Amanda Jetté Knox, a popular blogger and mother of a transgender child, shared insights from her life at the kick-off of the Centretown-based speakers’ series, Ask Women Anything.
Jetté Knox was the first in a planned lineup of prominent female speakers in this year’s series, which was launched on Jan. 28 at Pressed Café, on Gladstone Avenue, and saw dozens come to hear her speak.
The series was conceived with the intention of making “amazing women” in Ottawa more accessible to the greater community, says Media Action Média president Amanda Parriag.
“What we were finding is that we were saying, ‘My gosh, each of us can name 10 to 20 amazing women and how come when we look around our community, we don’t hear from these amazing women?’” says Parriag. “It seems like women were not very accessible.”
Through the AWA series, MAM has given women in Ottawa the opportunity to speak about what makes their lives unique, followed by a 45-minute question period, giving the audience a chance to interact.
The theme of Jetté Knox’s speech was finding her voice and the coming out of her transgender daughter.
“I once had a voice, when I was a little girl and knew how to use it, I lost it and found it again,” says Jetté Knox. “I think that is the story of my life. What got me there is a story in itself.”

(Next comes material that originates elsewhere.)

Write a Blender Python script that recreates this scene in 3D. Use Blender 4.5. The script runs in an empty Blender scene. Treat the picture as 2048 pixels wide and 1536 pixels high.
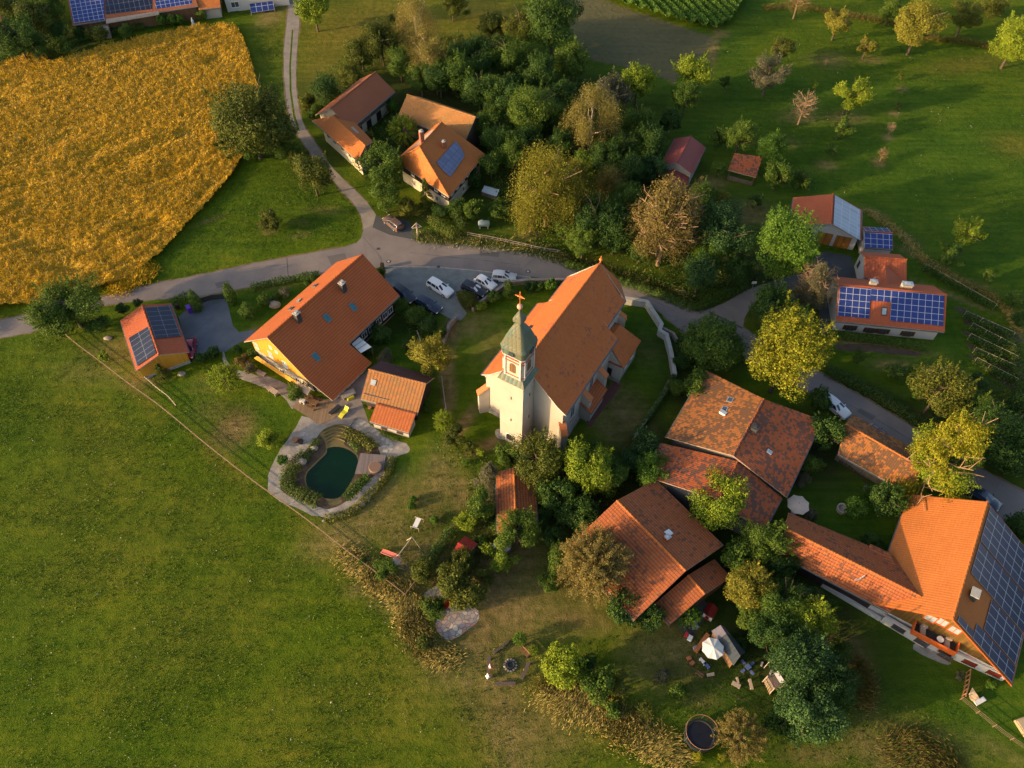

Jetté Knox had been brutally bullied as a young girl, put in rehab by the time she was 14 and was living on the streets at 16.
But things got better.
“While I don’t believe everything happens for a reason, when I look back now at the things that have happened to me, I think that they gave me the skills that I needed to cope with today,” says Jetté Knox, now 39 and known in the Ottawa community for her popular blog The Maven of Mayhem and recent media appearances for her transgender advocacy.
“I would describe my life as pretty typical in a lot of ways… I ended up with a spouse and pretty great kids who are now 19, 13 and 9,” says Jetté Knox. “We ended up moving to Kanata about three years ago, bought a cute house, everything was great and I thought, ‘This is it! My life is normal now!’”
Normalcy didn’t last long though, as shortly after their move to Kanata, Jetté Knox’s middle child sent her an email coming out as transgender.
“It said, ‘I have something to tell you. I’m a girl trapped in a boy’s body. And more than anything I need your help, I need your support,” explains Jetté Knox.
Her daughter’s bravery inspired her recent million-hit blog post, “World, Meet My Daughter,” introducing her daughter to Jetté Knox’s readers and the Ottawa community.
“That was almost two years ago and we have a daughter now,” says Jetté Knox. “She is amazing. Her name is Alexis. She’s 13. That was the moment that changed everything.”
With Alexis in the lead, Jetté Knox and her family have spread Alexis’s story nationwide, with interviews with CBC Ottawa Morning and posts on Jetté Knox’s blog, including a plea to Justin Trudeau asking for federal laws to protect her transgender daughter.
“We had many conversations as a family and ultimately decided as a family with Alexis in the lead that we would tell this story,” says Jetté Knox. “We did it because if nobody does, it never gets normalized.”
With speakers like Jetté Knox in the AWA lineup, MAM’s ultimate goal is to also normalize the portrayal of women in media.
“I feel like we’re getting better and I feel like Jetté Knox said, and I can’t reiterate this enough, if we don’t talk about it, if we don’t make it normal, it won’t be normal,” says Amy Johnston, a MAM volunteer and originator of the AWA series.
The next event, with radio host and producer Sabine Daniel, will be at Pressed Café on March 8.